Desde que existe el toreo, los espectadores –que no el aficionado curtido  y cabal-- son susceptibles de dejarse impresionar y atraer por lidiadores capaces de representar ante sus ojos alguna narrativa de fácil asimilación. En el caso de Eloy Cavazos, el papel entrañable que lo acercaba a la gente era el de niño travieso, con sus ecos de doméstica familiaridad en demanda de simpatía y protección. Una especie de Pulgarcito, risueño retador de gigantes astados. Más relacionada con otros cuentos de hadas, la figura y la gestualidad toreográfica de Enrique Ponce parecen remitir al mito del Príncipe azul, especialmente sensible al público femenino; pero al combinar su impostada gentileza con la reciedumbre del toreo –más supuesta que real hoy día, el apuesto salvador de doncellas, encarnado por el ya maduro torero de Chiva, ha evidenciado igual capacidad para impactar al público masculino, cuyo pueril alborozo seguramente responde a la sensación de que dicho personaje lo representa y duplica en el ruedo. 
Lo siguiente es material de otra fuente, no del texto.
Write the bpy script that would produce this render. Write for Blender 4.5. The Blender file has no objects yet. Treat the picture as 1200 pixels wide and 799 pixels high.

Como es natural, para que tales relatos concluyan en final feliz se requieren públicos de mentalidad formada en los edulcorados melodramas de la Casa Disney.  

Colofón

Lo que está claro es que, por una o por otra causa, la Fiesta nunca deja de sorprendernos. Y que, a veces, hasta los toreros más alejados de nuestro gusto y conceptos ofrecen motivos para la reflexión en torno al tema taurino. Que, como lo sabe o intuye cualquier mente despierta, no sólo piensa, trata y habla de cuernos y monteras.